## begin

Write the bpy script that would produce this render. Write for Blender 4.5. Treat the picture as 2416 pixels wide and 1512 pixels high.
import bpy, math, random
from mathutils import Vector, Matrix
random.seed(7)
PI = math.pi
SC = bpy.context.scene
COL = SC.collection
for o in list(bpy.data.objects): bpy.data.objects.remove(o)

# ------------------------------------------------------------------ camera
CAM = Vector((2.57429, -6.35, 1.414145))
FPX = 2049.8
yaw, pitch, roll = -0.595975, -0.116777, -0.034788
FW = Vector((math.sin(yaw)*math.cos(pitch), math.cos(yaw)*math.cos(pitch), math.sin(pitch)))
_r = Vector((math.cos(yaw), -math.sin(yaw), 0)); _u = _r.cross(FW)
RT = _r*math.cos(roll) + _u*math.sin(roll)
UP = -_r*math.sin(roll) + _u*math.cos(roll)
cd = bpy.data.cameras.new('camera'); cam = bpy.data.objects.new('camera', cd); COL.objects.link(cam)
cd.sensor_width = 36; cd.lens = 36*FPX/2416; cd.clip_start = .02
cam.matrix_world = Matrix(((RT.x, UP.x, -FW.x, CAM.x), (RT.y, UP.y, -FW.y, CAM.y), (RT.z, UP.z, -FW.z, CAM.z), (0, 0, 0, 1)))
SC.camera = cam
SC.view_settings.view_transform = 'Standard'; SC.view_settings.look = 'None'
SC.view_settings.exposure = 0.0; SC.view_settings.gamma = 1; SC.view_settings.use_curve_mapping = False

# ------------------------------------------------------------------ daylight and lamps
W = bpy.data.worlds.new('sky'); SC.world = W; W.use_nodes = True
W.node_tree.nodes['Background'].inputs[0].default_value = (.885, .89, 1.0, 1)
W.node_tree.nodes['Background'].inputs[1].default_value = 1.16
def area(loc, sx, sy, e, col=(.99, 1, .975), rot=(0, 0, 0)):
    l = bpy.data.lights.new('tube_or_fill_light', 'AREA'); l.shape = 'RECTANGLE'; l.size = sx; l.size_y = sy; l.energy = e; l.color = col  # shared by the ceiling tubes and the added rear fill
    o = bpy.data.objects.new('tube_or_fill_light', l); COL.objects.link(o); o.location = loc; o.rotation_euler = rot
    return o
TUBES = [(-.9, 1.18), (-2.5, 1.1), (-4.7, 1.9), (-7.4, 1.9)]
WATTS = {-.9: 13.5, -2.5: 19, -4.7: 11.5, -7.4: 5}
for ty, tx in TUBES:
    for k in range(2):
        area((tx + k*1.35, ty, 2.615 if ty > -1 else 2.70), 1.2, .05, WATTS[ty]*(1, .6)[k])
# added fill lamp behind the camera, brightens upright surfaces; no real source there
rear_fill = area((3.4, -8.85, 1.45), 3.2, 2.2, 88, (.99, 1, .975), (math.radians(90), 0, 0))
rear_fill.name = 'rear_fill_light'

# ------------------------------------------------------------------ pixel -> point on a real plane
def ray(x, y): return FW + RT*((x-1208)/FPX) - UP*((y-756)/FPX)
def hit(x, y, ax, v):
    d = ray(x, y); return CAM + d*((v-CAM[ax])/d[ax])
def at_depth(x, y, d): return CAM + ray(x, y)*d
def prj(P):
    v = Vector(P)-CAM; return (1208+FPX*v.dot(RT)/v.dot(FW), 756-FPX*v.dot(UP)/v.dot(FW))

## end

▶ Aim of the exercise: Up to and including the line with "for o in list(bpy.data.objects): bpy.data.objects.remove(o)", repeat the data exactly, starting from its first line; nothing else belongs in the response.

▶ Problem solution:
Write the bpy script that would produce this render. Write for Blender 4.5. Treat the picture as 2416 pixels wide and 1512 pixels high.
import bpy, math, random
from mathutils import Vector, Matrix
random.seed(7)
PI = math.pi
SC = bpy.context.scene
COL = SC.collection
for o in list(bpy.data.objects): bpy.data.objects.remove(o)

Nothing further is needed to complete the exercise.